Khieu Samphan Honors Monks, KR Victims

Khieu Samphan, nominal head of state during the Khmer Rouge’s 1975-79 Democratic Kampuchea regime, said he honored the victims of his regime during the Pchum Ben festival on Wednesday.

Speaking by telephone from Pailin, Khieu Samphan, 73, said he and his family had gathered that morning to organize gifts for the local monks, as had the families of most of his former ultra-Maoist comrades living in the former Khmer Rouge stronghold.

“I dedicated the food to my ancestors and also to those people who died during the Khmer Rouge regime. I am very sad,” he said.

He added that his wife had delivered the gifts to the monks without him because it was a long way to the pagoda.

Though the Khmer Rouge shuttered pagodas and vilified the Buddhist monkhood as an en­emy of the nation, Khieu Sam­phan said he visits the monks often these days, seeking their advice.

Dok Narin, an undersecretary of state at the Ministry of Cult and Religions, said Wednesday that about half of Cambodia’s 40,000 monks died between 1975 and 1979 as a result of Democratic Kampuchea’s anti-religion policies.

“Some were killed because they refused to defrock. Some, who were forced to defrock, worked hard and died. They accused some of being [Lon Nol regime] police and soldiers and they killed them,” he said.

“There were also about 3,000 pagodas. There are no exact statistics as to how many were totally destroyed, but some were, and some were used for raising pigs and cows and for storing weapons and fertilizer,” Dok Narin said.

But according to Pailin Municipal Cabinet Chief Mei Makk, Buddhism is thriving among the former Khmer Rouge in their old stronghold.

In fact, Mei Makk said, the Khmer Rouge’s hard-line against Buddhism and the monkhood was partly to blame for the regime’s demise.

“In the jungle, we secretly invited monks to hold the Buddhist ceremony, but Pol Pot refused to allow us to do so. That was why we defected to the government,” he said.

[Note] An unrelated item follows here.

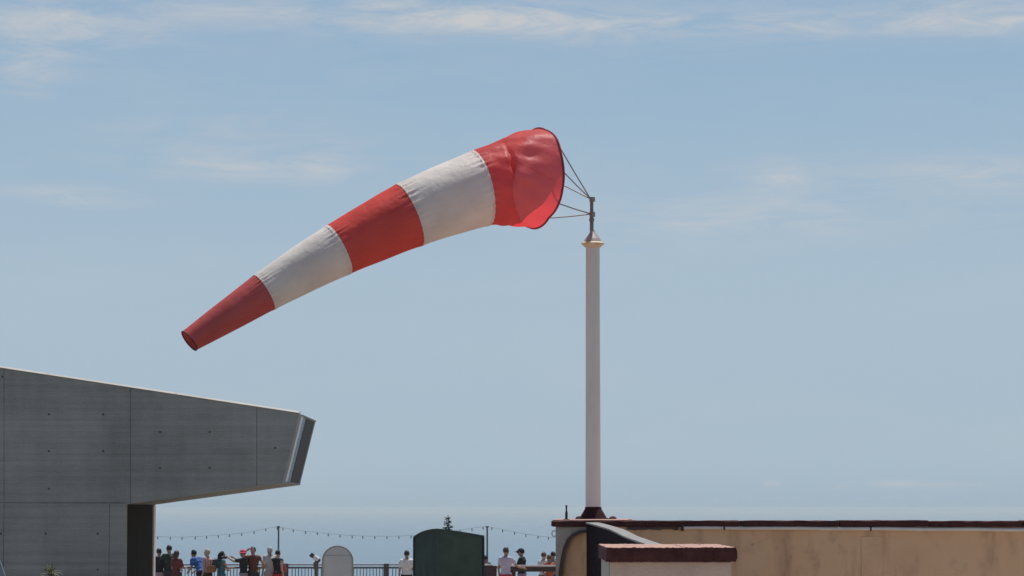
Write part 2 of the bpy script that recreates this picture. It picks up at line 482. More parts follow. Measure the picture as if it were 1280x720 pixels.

Distancing himself from the regime’s barbarity, Khieu Samphan claimed on Wednesday that he had in fact implored his fellow Khmer Rouge followers not to harm the monks or the pagodas during their rule.

“I had no power. At that time, I was only an intellectual. No one listened to me. It was a communist regime,” he said.

Khieu Samphan said he merely suggested to the monks that they trade in their alms bowls for hoes and contribute to the development of the nation. He said he told them they should not rely on the Buddha to provide rain and that they should dig irrigation trenches and reservoirs.

Following the government’s 2003 agreement with the UN to establish a special court to try senior leaders of Democratic Kampuchea for genocide and crimes against humanity, Khieu Samphan has publicly defended his role in the regime.

He published his memoirs in three languages, presenting himself as an unwitting bystander to the Khmer Rouge’s mass killings, despite his high rank, and has spoken more often to the media in a bid to convey his innocence.

Researcher and historian Steve Heder, who has written extensively on the Khmer Rouge, said Wednesday: “The case against Khieu Samphan is certainly weaker than the cases against the others and [his] may be a lower level of culpability than the others.”

However, Heder added: “The building evidence continues to make it increasingly implausible for him to claim he knew nothing about what was going on all around him in Phnom Penh and in the countryside.”

Heder said that, if a proper investigation into Khieu Samphan’s role in the Khmer Rouge were conducted, the likelihood of a conviction in a UN-backed tribunal would be high.